Though Mary's character is the main focus of much of the film, and it is through her that Leigh can provide some resemblance of narrative arc, there are other characters in the story that move in and out of Tom and Gerri's lives and ultimately all contribute to the film's bigger picture. Ken (Peter Wright) is a crumbling man, drinking and smoking with abandon and a figure from Tom and Gerri's past, the history that is inevitably in danger of being left behind. Katie (Karina Fernandez) arrives as Joe's surprise new girlfriend, and quickly makes Mary bitterly jealous and competitive. Ronnie (David Bradley) is Tom's brother who, when his wife dies, is reunited with his volatile and hate-filled son, Carl (a tension-boosting cameo by Martin Savage).
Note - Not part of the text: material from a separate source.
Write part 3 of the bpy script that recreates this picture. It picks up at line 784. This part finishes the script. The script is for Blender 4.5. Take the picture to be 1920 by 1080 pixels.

All of these characters show us the complexity of life outside of Tom and Gerri's comfortable London home and carefully tended allotment, it shows us that there is life that needs tending to above the ground, just as much as there is below it. In this sense 'Another Year' could be said to be a film about caring in all of its forms; for others, for the earth, for ourselves.

What Leigh does in his approach to film-making is gather together a group of actors who are intelligent, extremely talented, and who he trusts to develop characters outside of his immediate control. The result is a cinematic equivalent of devised theatre, a sort of mural that encapsulates and represents a number of creative voices and themes. It has a rambling effect, but one that is painted with such a natural palette that small looks and gestures become hugely meaningful. On occasion there are moments of stagnant theatricality, where dialogue seems to become formulaic, but then often there are passages of brilliant wit and camaraderie between the actors and characters that is thoroughly and almost achingly touching.

One thing that cannot be said of 'Another Year' is that it is superficial. Though not a ground-breaking or particularly revelatory piece of story-telling, it is nevertheless an expertly performed cinematic delicacy, and a heartfelt and personal project by a long-standing pillar of British film-making deserves to be seen merely for its existing at all.